Incorporated in 1988 and based in Mangalore, Mangalore Refinery and Petrochemicals Limited manufacture and sells refined petroleum products in India. It is a subsidiary of Oil and Natural Gas Corporation (ONGC). It produces and sells bitumen, furnace oil, high-speed diesel, xylol, naphtha pet coke, sulphur, and motor gasoline, as well as polypropylene and other products.

In the March 2022 quarter (Q4FY22), the company's net profit skyrocketed over 1,000 percent to 3,008 crore against a profit of 271.86 crore in the corresponding quarter of the previous fiscal. Its sales also jumped 82 percent to 24,803 crore in the March quarter against 13,615 crore in the year-ago quarter.

Meanwhile, operating profit climbed 225 percent to 2941 crore for the quarter ended March 2022 against a profit of 905 crore in the corresponding quarter of the previous fiscal.

On an annual basis, the firm's net profit came in at 2958 crore in FY22 against a loss of 567.52 crore for the fiscal ended March 2021. Net sales rallied 117.50 percent to 69,727 crore in FY22 versus 32,085 crore sales in FY21. Operating profit excluding other income climbed 607.65 percent to 4930.59 crore in March 2022 fiscal against 696 crore profit in the previous fiscal.

Despite the stellar Q4 and FY22 results, brokerage house Kotak Securities have a 'sell' call on the stock. The brokerage noted that the company's Singapore refining margins have increased significantly. It believes such high GRMs are not sustainable in the long run. Besides that, any meaningful fall in crude oil prices might result in inventory losses for refineries, in general, it added.

"We recommend SELL (earlier ADD) on the stock with a revised price target of 56/share (earlier 50/share). Valued MRPL on a PE multiple of 6x FY24E earnings (unchanged), discount to its peers considering its size, NCI and limited retail distribution," the brokerage said.

Kotak added that it has factored in current higher GRMs and has accordingly increased its earnings forecast for the firm.
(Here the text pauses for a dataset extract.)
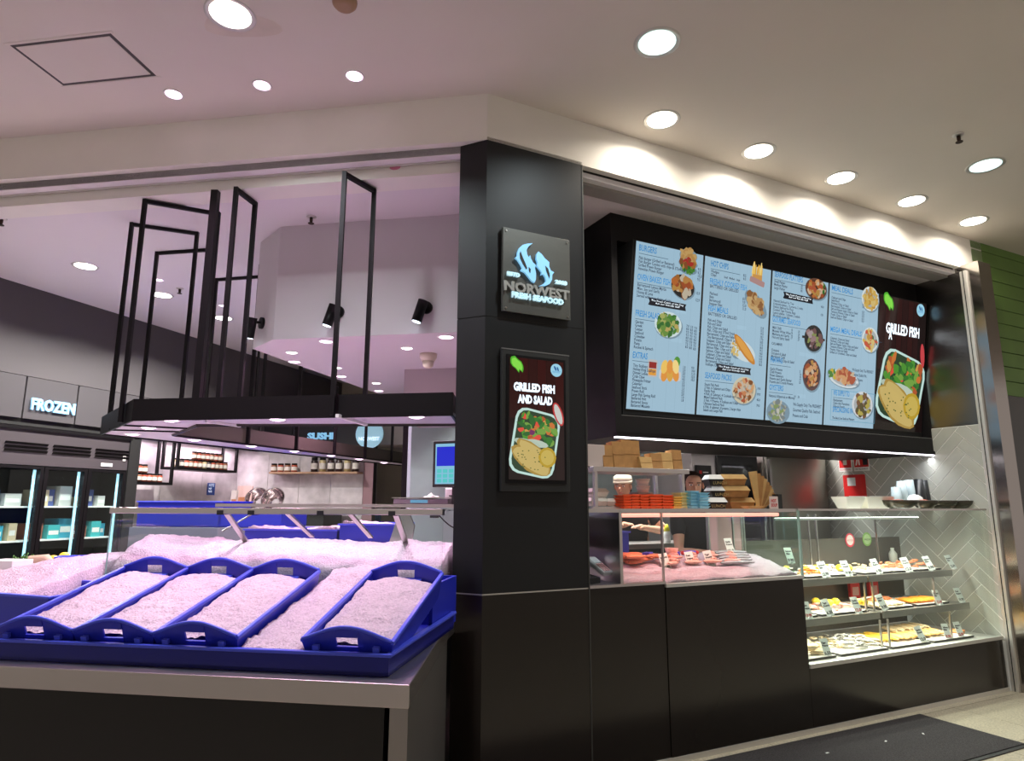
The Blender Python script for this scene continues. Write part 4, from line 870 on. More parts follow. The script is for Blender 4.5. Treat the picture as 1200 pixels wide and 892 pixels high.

It now expects MRPL to report an EPS of 10.9 in FY23E (earlier Rs.6.8) and 9.4 in FY24E (earlier 8.3). With the commissioning of desalination plant, one of the major risks faced by the company with respect to water availability is reduced, it added.

Meanwhile, holdings of promoters of the firm remained unchanged at 88.58 percent in the March 2022 quarter. Two promoters held 88.58 percent stake and 3.57 lakh public shareholders owned 11.72 percent in Q4.